The service is designed to provide greater choice, allowing ISPs, carriers or application cloud computing vendors to decide where they want to install their equipment in the city. In addition, it is intended to make it easier for them to peer with the rest of the world or establish private connections to partners within Frankfurt’s metro region.

Driven by market development

So where next for the world’s largest internet exchange for the foreseeable future? “We are not driven by money. We are driven by the development of the market itself,” says Summa.

“We have to make profit to be able to invest this money into new infrastructure but we are not competing like carriers to get more customers or just to be the biggest for the sake of it.”

The DE-CIX CEO predicts there will be a change in the way that IXs are operated in the future, with a focus on service quality expected to take precedent over traditional academic and strongly member driven approaches. This, he says, is because the majority of customers are more concerned with a higher quality of service than being part of community discussions.

Internationally, Summa believes that DE-CIX and other European IXs now have an important role to play in helping to develop exchanges in other countries and regions. “We are helping the rest of the world with our knowledge and our experience to create new exchanges worldwide,” he says.


Key facts

History: DE-CIX was founded in 1995 as an environment for the bilateral settlement-free exchange of internet traffic between all types of internet service providers in what is known as peering. The exchange was originally started as a project founded by three German ISPs and is now the world’s largest internet exchange.

Ownership: DE-CIX is carrier neutral and owned by the Association of the German Internet Industry, the world’s largest non-profit association for the internet industry.

CEO: Harald Summa is CEO of DE-CIX and founder and CEO of eco – Association of the German Internet Industry.

Customers: DE-CIX has over 480 customers from over 52 countries, these include content providers and content delivery networks, broadband providers, established telecommunications providers and a mixed group of ISPs. The company’s customers create more than 2 terabits of peak traffic through its public peering in Frankfurt with over 500 private interconnects in service, over 200 gigabit Ethernet ports, and 600 10-gigabit Ethernet ports.
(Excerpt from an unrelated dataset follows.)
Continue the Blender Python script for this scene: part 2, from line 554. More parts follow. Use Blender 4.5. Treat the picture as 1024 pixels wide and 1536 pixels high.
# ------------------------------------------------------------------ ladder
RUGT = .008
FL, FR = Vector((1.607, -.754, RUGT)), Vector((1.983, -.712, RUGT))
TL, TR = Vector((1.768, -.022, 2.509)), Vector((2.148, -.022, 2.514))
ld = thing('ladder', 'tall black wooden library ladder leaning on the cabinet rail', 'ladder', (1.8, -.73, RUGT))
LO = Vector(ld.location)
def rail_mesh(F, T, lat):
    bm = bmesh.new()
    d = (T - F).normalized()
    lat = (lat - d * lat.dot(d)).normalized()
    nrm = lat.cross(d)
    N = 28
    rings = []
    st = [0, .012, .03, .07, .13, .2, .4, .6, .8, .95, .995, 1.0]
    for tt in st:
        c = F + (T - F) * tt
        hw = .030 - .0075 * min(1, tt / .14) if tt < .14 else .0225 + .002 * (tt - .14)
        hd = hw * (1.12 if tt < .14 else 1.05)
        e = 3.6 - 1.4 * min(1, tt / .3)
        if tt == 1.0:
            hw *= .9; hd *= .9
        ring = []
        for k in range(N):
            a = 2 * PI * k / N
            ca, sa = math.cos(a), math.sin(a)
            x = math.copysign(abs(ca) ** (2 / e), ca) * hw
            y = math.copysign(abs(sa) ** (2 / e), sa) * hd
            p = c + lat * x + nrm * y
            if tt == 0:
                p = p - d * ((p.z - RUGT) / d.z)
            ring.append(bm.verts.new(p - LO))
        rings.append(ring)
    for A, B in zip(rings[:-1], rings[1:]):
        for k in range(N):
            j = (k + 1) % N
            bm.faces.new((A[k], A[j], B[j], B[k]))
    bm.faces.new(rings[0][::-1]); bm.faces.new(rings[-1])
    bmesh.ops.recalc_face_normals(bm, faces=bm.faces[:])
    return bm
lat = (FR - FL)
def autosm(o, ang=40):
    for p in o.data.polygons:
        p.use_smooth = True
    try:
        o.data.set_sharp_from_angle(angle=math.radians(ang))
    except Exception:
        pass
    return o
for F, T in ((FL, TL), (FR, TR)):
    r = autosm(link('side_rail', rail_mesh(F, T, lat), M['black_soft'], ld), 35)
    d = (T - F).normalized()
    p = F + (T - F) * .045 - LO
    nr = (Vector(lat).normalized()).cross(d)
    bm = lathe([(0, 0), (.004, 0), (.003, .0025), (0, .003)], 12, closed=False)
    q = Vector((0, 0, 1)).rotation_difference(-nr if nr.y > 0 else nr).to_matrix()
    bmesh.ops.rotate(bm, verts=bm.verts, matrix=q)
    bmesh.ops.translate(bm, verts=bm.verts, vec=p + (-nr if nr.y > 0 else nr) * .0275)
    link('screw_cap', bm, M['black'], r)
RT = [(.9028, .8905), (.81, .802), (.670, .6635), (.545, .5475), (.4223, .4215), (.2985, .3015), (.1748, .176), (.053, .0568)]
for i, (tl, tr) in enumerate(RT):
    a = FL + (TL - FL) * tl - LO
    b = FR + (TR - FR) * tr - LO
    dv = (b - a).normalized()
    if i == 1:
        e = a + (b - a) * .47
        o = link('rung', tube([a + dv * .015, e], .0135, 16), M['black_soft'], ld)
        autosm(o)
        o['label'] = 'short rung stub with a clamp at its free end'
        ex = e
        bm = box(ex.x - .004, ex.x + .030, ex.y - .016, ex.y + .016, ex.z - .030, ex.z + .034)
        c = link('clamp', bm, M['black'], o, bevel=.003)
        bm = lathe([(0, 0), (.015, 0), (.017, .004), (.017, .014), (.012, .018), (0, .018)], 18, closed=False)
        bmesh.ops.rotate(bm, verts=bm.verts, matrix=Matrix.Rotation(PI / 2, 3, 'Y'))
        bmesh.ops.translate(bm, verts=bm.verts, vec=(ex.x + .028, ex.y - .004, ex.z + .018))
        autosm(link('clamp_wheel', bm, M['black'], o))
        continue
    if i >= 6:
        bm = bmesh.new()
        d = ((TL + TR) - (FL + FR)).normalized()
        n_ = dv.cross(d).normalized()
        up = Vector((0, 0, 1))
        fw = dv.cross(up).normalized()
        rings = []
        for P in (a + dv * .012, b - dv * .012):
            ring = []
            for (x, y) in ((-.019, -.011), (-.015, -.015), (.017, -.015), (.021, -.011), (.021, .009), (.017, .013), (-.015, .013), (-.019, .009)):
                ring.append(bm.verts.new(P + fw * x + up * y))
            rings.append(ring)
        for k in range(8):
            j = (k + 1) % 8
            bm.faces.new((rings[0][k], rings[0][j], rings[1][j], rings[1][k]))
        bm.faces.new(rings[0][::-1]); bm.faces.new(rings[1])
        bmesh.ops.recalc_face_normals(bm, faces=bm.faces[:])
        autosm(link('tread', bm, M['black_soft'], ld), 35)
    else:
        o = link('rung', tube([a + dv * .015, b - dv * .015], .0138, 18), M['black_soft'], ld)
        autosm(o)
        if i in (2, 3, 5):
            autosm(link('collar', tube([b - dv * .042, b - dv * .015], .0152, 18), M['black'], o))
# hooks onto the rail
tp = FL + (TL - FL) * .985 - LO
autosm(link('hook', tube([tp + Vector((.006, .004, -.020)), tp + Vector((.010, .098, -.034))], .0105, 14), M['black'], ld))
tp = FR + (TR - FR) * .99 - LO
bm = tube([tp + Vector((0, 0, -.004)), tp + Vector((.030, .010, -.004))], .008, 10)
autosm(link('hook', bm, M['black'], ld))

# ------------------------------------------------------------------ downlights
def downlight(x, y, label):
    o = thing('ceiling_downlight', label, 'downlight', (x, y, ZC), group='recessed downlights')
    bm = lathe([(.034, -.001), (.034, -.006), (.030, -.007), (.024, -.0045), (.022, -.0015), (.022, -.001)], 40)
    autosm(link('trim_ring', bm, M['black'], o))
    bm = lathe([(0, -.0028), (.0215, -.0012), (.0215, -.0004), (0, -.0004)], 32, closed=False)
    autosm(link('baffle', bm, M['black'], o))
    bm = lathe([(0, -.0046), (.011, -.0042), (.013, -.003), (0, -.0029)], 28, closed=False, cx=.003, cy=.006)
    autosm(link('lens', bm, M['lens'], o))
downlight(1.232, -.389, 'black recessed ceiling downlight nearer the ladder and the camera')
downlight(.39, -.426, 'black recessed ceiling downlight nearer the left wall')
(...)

Network: DE-CIX’s technical infrastructure is spread out over a total of 12 data centres operated by ancotel, Databurg, Equinix, Level 3, I.T.E.N.O.S., Interxion, NewTelco, and TelecityGroup within the city of Frankfurt. The centre of the DE-CIX peering star consists of two redundant core switch clusters – one active and the other operated in hot standby mode. These are connected to 14 other switches through fibre-optic cables running at up to 320Gbps.

Products and services: DE-CIX’s products and services include public peering, campus fibre, router and switch co-location, metro VLAN, DE-CIX NGN, blackholing and private interconnects.